Facts really are stubborn things, though, and this debate could use far more of them. MS-13 simply is not a large street gang, for one: While Department of Justice statistics estimate that the Bloods, for instance, have more than 20,000 members nationwide, and that Barrio 18 (MS-13’s main rival), the Crips and the Latin Kings have nearly 50,000 members each, there are but 10,000 members of MS-13, and that number’s been steady for years. Their exploits are sometimes brutal (and otherwise banal), but they’re concentrated in and around Los Angeles, the Washington, D.C. metro area and Long Island.

They’re also not well-integrated.

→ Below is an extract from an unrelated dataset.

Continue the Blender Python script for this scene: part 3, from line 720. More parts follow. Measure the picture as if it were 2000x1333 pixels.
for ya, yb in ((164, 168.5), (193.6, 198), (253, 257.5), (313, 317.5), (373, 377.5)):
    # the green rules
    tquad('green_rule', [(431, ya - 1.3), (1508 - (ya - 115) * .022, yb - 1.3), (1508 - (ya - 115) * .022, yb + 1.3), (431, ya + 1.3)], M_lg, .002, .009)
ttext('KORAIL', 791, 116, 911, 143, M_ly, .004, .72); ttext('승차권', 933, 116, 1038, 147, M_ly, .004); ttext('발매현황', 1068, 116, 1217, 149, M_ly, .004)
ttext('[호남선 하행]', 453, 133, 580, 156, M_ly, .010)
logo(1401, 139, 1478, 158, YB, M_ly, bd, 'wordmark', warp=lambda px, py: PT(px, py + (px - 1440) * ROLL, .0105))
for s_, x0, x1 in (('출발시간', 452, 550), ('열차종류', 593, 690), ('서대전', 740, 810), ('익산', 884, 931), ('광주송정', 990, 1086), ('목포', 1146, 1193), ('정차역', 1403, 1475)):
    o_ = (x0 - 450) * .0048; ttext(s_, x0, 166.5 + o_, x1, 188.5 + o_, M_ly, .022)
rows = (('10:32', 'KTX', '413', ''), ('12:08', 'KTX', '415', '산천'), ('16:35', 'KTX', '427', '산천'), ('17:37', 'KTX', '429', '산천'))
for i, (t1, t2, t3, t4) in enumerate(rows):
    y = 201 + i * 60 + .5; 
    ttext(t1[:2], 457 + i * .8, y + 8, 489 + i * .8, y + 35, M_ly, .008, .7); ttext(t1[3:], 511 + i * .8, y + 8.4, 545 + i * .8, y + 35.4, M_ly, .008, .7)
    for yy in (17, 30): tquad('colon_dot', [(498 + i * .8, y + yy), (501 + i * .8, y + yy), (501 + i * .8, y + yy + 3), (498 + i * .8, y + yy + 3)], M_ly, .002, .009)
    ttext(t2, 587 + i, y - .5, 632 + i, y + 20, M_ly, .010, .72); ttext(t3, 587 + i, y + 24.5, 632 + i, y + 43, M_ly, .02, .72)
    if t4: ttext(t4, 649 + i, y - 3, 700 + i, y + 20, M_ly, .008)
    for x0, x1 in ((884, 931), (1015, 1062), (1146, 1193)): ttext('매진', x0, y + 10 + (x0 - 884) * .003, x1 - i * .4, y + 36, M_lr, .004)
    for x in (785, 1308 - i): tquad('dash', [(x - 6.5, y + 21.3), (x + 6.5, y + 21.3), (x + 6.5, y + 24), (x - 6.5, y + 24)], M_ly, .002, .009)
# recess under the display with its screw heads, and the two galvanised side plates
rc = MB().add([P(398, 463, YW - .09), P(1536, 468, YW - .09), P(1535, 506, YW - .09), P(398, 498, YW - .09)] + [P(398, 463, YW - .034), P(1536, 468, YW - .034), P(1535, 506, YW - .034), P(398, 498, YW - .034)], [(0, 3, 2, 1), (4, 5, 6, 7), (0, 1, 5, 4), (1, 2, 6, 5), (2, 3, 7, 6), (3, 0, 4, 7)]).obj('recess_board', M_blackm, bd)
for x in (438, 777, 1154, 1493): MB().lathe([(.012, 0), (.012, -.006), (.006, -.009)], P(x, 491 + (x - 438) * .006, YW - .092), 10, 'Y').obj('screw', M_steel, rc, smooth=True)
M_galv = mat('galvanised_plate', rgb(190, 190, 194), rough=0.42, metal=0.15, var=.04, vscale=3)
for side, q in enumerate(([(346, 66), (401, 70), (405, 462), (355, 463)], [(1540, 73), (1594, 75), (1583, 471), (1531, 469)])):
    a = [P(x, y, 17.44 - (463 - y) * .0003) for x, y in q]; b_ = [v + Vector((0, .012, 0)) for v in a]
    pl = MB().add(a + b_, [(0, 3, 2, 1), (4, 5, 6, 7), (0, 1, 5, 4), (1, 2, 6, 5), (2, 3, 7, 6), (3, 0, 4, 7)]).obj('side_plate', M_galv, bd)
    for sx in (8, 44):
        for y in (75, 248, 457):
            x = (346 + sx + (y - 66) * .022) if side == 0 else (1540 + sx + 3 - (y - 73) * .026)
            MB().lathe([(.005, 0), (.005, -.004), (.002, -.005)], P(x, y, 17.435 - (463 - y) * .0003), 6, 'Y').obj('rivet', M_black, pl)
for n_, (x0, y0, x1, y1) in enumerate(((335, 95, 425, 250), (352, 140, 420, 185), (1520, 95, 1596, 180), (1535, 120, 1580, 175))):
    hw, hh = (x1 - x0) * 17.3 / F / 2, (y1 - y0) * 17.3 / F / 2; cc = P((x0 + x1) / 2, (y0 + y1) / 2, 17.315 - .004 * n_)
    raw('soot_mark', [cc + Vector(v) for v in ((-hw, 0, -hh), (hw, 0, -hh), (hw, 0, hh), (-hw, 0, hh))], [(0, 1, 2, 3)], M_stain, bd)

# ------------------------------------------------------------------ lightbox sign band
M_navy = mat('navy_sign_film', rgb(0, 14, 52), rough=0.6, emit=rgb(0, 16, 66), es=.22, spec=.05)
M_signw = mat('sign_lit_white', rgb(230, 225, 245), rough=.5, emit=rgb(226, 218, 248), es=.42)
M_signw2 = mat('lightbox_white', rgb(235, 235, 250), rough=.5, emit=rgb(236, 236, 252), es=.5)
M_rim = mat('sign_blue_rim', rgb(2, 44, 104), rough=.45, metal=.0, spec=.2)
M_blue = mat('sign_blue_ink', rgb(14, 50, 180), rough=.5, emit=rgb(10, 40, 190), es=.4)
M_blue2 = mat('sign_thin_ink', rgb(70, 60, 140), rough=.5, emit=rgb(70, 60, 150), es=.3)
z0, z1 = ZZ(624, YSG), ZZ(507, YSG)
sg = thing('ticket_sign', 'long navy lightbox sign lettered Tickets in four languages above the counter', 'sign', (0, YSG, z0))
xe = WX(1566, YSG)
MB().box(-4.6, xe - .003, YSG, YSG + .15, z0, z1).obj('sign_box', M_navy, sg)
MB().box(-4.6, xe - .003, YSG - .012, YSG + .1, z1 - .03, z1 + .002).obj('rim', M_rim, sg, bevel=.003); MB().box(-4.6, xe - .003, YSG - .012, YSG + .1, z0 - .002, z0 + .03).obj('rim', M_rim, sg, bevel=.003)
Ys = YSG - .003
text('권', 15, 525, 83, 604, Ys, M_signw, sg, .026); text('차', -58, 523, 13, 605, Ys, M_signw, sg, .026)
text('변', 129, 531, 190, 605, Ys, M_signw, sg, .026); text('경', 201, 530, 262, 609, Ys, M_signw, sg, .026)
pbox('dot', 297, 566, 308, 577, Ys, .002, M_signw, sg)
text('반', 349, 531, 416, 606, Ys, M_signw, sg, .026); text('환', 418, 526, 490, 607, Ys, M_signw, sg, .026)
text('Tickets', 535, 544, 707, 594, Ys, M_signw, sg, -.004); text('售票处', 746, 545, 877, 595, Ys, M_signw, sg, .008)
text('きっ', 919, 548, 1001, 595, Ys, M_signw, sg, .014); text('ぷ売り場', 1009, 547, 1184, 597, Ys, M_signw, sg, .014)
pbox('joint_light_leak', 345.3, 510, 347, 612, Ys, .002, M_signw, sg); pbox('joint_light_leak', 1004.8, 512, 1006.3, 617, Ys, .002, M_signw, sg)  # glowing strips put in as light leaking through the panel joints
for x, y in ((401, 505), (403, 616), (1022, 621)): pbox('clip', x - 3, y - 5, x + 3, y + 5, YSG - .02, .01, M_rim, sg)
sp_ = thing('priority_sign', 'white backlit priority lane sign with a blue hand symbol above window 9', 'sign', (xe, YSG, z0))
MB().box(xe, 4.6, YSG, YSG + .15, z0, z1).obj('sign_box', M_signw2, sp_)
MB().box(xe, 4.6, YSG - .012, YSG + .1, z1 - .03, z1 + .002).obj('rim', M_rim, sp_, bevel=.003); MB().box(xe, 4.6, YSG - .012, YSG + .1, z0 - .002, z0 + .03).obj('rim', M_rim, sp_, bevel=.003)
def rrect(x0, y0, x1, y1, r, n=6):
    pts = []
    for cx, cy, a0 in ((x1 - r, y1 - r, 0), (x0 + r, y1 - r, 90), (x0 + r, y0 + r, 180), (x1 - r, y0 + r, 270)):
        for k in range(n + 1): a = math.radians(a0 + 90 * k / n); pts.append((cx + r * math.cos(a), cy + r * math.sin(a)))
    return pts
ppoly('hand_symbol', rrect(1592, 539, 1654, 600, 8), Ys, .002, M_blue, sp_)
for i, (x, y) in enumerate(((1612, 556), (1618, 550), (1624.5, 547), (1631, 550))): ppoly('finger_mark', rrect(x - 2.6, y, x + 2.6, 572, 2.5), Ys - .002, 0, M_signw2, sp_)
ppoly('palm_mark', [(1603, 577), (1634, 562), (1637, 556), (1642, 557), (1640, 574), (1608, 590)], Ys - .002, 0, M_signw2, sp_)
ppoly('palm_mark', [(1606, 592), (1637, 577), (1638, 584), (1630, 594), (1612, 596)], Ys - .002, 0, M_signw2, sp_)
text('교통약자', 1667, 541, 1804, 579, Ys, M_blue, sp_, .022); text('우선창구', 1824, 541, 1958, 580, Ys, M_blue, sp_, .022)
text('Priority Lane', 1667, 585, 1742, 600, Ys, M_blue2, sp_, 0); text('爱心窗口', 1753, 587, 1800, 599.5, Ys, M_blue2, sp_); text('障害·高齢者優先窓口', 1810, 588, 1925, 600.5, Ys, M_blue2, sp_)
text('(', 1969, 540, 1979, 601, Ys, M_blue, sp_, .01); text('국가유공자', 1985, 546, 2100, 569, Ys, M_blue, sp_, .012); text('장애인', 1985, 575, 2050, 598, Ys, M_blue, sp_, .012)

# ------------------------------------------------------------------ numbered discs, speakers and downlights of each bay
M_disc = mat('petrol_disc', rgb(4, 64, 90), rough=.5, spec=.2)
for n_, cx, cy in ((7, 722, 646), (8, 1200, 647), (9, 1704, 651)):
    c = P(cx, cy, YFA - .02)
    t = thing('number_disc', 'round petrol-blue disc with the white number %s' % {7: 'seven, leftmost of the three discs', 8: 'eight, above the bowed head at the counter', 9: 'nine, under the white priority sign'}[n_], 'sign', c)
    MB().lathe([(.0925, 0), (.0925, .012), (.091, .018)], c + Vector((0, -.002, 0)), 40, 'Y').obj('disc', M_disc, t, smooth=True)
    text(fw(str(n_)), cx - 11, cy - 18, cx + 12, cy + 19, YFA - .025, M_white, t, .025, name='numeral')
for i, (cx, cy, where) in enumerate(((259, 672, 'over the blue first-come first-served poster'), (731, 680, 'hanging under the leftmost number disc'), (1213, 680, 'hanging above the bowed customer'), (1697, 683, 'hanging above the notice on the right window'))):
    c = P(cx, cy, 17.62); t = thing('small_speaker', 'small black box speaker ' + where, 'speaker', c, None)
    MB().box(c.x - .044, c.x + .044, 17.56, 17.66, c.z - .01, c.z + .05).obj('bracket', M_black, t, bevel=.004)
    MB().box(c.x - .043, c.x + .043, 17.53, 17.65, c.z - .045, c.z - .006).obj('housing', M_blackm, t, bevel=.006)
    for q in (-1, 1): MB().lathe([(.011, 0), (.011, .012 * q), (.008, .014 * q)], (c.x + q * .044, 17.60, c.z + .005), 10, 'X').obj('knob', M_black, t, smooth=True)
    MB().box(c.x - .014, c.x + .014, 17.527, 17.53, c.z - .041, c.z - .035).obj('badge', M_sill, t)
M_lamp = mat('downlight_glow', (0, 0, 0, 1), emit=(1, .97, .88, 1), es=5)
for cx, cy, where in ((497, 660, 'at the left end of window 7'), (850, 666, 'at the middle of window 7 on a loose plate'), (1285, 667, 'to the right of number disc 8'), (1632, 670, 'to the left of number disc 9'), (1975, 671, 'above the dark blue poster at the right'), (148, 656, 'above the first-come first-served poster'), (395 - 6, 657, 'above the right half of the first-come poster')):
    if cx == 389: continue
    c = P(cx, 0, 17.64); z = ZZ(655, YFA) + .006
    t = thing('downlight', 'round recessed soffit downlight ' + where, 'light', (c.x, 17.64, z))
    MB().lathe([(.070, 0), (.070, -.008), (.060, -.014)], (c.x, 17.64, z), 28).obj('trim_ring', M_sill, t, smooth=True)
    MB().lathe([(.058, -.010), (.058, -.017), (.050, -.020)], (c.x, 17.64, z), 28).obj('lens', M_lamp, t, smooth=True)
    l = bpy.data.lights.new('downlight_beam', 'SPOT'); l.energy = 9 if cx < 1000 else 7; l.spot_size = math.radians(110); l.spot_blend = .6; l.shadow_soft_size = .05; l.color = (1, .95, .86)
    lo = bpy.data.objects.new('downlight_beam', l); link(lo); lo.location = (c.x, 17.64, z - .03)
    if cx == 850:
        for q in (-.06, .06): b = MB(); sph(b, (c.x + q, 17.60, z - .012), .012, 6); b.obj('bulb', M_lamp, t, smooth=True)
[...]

While the White House isn’t alone in claiming that they’re as tightly organized as some corporations — which is a low bar — and there is evidence that some operatives in Central America have tried to get members in the United States to do their bidding, the truth is that the gang is really more of a brand name (or a loose franchise) shared by countless individual cliques which do not recognize each other’s authority.

Facts really are stubborn things, though, and this debate could use far more of them.

Furthermore, while MS-13 stories are used as a racist dogwhistle by those want to stop immigration and immigrants from Central America, MS-13 members make up only a tiny portion of Central American immigrants coming over the border today. The immigrants who do get arrested also aren’t very likely to have committed the kinds of crimes the Administration wants you to be worried about. This makes perfect sense, as the gang started in the United States, not El Salvador, and most of the members here in the U.S. are children or grandchildren of immigrants who have never been to their family homelands and cannot be deported under current law. Yes, there are a great many MS-13 members in Central America (nearly twice as many as in the U.S.), and the gang is far more structured and better organized there, but even in El Salvador it’s still a collection of separate organizations that operate differently — and more than 90 percent of their members have never been to the United States.

So I am something of an anomaly. MS-13 is a part of my life, despite my best intentions. And it’s part of the lives of far too many Americans, particularly Latinos, who live in areas where the gang has unfortunately thrived. It’s just probably not going to be part of yours.

Greg Hunter is a criminal defense lawyer in Arlington, Virginia.